Categories: Humor

Mehreen Farhan

Do you remember when in 5th grade, we were “upgraded” to using ink pens?

I tell you, it felt like a milestone!

No more rubbing, no more the feeble pencil strokes. Writing with a pen meant more authority and power.

But with great power comes great responsibility, anddddd some not so easy decisions.

The most important aspect in this life-changing step was which ink pen to choose. Children today might not understand, but our elders and us could really make a statement simply by the choice of our ink pen.

There was the ever famous, Dollar ink pen. It just felt so natural to couple the common house-hold Dollar ink with a Dollar ink pen. They came in very unconventional colors; maroon, dull green, dark blue.

A Dollar pen was sturdy. It was that pen you could always count on. I personally loved the hassle-free, almost techy way one could suck up ink in it. But then, a Dollar was very-Pakistani, secretly loved by everyone, but shunned in public.

Then there was my personal favorite: a Wing Sung pen. I loved the way it smoothly curved and reached all the way up to the tip, as if reaching out to a long lost love. It was my favorite because I had one that lasted me several years!

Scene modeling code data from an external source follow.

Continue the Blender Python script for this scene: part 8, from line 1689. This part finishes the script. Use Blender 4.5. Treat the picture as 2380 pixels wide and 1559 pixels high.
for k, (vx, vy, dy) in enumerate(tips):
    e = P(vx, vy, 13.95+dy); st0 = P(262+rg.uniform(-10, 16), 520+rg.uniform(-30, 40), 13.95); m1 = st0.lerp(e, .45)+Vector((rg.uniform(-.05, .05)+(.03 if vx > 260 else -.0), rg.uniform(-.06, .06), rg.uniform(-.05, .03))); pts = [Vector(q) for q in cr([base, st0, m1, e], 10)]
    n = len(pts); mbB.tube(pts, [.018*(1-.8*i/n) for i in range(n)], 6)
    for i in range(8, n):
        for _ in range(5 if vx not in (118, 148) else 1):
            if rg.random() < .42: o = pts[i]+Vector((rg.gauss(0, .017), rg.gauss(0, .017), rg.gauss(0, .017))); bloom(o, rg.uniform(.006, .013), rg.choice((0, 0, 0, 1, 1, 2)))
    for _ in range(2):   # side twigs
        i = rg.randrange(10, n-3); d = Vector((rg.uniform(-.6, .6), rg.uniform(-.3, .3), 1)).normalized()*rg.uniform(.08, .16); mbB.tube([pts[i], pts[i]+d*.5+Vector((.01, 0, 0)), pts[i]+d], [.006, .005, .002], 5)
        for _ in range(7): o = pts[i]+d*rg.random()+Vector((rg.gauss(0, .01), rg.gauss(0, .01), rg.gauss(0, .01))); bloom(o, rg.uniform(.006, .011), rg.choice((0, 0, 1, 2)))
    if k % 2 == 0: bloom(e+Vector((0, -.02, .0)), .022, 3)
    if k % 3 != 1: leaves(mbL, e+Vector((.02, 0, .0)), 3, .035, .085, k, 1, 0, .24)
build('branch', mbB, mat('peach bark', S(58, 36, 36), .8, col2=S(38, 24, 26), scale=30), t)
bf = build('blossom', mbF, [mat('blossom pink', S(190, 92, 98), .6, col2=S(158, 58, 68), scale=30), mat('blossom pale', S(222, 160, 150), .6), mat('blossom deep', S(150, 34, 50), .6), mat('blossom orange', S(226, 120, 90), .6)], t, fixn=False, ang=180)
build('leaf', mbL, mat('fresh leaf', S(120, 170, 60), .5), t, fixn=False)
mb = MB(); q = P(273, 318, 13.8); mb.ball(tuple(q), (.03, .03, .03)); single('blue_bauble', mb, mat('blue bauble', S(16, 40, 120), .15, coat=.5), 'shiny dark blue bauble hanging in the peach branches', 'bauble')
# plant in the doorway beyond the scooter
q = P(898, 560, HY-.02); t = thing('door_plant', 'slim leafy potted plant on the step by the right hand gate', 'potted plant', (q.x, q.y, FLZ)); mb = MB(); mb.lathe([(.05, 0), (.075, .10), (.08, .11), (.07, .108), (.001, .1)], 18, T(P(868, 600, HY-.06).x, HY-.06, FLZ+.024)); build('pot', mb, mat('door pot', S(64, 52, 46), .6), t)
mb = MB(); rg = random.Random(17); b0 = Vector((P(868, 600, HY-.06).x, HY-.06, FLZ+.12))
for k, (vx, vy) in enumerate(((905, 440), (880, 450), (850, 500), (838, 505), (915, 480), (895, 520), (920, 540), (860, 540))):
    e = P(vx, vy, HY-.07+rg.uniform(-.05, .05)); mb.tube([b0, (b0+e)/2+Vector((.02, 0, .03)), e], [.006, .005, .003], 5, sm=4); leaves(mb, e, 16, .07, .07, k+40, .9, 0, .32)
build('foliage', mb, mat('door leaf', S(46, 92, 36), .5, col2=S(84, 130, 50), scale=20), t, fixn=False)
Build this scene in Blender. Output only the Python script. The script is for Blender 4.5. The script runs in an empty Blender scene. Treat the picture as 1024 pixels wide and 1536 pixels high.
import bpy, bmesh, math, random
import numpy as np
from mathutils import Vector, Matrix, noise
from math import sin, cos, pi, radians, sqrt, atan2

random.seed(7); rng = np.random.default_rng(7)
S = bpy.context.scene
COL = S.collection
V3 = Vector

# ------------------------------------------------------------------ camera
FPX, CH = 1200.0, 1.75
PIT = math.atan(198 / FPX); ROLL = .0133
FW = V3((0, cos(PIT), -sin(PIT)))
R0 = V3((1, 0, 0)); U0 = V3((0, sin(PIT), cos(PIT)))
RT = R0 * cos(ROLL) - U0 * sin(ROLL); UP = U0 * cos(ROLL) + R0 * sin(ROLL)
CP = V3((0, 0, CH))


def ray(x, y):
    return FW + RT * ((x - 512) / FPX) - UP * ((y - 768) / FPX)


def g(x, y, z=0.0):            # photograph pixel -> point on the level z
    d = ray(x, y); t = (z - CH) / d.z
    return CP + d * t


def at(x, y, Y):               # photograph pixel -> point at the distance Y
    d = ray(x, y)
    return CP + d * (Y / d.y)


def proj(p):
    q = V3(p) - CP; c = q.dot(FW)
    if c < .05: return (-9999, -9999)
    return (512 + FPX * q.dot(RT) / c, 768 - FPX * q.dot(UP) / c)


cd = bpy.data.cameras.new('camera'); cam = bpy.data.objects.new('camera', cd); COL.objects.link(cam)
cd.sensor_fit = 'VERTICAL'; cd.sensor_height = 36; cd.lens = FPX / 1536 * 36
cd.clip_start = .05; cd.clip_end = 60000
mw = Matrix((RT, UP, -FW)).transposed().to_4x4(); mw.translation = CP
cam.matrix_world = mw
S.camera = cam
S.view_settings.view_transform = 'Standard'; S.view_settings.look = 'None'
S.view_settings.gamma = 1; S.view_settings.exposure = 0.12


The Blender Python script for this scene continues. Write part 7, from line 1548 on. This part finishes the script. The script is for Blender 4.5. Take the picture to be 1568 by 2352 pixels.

An Eagle pen was like Dollar. Same category. Same status.

And then comes the most elite class! That of a Parker! Or a Sheaffer. These were the ultimate ones. Middle class children like us could only dream of having one because it was expensive also. The design, the solid feel, the polished surface spoke volumes about its superior making.

But there was more to simply selecting the right pen. One had to buy a pen and then make it work by struggling with the tip for days. Teachers and parents would tell you to keep writing with the new tip until it smoothed our according to your hand writing style and hand pressure. (Again sometbing that today’s keyboard wali qom doesn’t know!)

Your pen was like a very personal belonging. Lending it to someone else meant compromising the tip. Oftentimes you would get your pen back but the feel of the tip was lost. It felt like losing you girlfriend to the bad boy of the class.

As if the dilemmas of a pen were not enough, in case the much-needed “blanko”. For the ignorant bachas of today, a blanko was a two-sided magic pen that saved your parents a lot of embarrassment at times. One side could erase the blunders they made with their ink pens, and the other side could write on the erases surface.

But that was it: you were only allowed one mistake. The correction, when done, was like writing on the stone. Permanent.

Blanko were great a** savers, except the fact that they always gave up on you when you needed them the most; for example, in a test where you needed to make sure you didn’t write what you wrote and knew better.


What pen did you use? Any pen woes you’d like to share?

And for the Gen Z, go to YouTube and check what all this gibberish is about!